You can be all things when you're from “nowhere,” because you end up being from everywhere.

I've been a writer, actor, photographer, and musician. I’ve worked as a freelance journalist for magazines and papers since I was in my late teens. My favorite writing job was working for an award-winning community newspaper in Saint Paul, the Park Bugle.

I’ve also taught others how to write for community newspapers at The Loft Literary Center in Minneapolis, MN. And, during the last few years, I became a family historian.

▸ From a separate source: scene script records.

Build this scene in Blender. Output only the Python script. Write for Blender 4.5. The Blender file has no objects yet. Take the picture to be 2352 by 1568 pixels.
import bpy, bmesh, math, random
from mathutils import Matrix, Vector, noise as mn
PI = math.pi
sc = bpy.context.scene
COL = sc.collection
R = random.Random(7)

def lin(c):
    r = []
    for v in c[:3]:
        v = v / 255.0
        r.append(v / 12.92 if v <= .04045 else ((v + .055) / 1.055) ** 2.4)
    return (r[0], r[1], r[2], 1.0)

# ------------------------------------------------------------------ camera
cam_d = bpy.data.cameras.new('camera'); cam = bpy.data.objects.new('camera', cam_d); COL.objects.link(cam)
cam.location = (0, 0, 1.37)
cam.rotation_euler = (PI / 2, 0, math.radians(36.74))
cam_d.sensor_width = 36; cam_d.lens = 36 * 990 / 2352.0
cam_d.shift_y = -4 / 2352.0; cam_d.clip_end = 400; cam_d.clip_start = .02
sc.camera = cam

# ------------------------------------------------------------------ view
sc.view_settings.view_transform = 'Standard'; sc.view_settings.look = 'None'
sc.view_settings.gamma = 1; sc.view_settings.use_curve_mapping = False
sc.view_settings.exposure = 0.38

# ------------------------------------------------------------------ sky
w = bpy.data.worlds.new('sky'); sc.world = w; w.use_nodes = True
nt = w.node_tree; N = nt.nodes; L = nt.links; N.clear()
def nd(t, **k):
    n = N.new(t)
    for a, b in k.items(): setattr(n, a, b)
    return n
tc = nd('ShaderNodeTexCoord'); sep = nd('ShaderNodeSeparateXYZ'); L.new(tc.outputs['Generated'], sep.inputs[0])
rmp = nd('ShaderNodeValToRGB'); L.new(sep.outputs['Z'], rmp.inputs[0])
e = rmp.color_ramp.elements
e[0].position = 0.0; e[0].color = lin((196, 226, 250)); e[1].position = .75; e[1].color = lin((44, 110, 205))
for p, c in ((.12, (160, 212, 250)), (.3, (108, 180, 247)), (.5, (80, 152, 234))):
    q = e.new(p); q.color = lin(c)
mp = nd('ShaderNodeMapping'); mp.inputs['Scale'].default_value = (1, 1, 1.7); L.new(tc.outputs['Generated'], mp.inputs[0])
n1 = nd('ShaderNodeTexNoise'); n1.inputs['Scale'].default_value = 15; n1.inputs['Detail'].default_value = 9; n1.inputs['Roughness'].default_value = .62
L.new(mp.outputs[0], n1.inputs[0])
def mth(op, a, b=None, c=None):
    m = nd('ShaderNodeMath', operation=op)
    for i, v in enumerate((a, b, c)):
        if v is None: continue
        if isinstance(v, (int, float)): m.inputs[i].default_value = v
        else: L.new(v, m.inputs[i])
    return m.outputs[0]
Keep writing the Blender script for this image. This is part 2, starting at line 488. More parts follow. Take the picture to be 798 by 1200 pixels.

I'm drawn to misplaced and forgotten stories because they're more compelling than the world would let us believe.

Natalie Zett's books

Flower in the River

Martha Pfeiffer, age 19, was one of 844 persons who perished when a ship chartered for the Western Electric annual picnic capsized in Chicago in 1915. Martha’s surviving family members never recovered from their grief. The Eastland Disaster has been mostly overlooked in recent years.

In 1997, Pearl Pospisil, a retired Chicago writer, and third-generation Pfeiffer, composed a family history and delivered it to her niece, Zara Vrabel, in St. Paul, who was completely unfamiliar with its contents. Pearl had one request: “Do something with this.”

Zara, also a journalist, was cut off from her family and had no interest in genealogy. However, learning of her great-aunt’s death on the Eastland Disaster made Zara’s heart sink.

Zara’s life unravels as she becomes entangled in the plot and realizes that she and her great-aunt shared more than blood. After discovering that the accident was preventable, Zara initially seeks redress. And the release of another Titanic movie poured salt on a fresh wound. So why was the Eastland consigned to oblivion while the Titanic got all the glory?

Flower in the River interweaves the past and present of four generations of an Eastern-European immigrant family. It suggests that even an unknown trauma can affect a family for generations.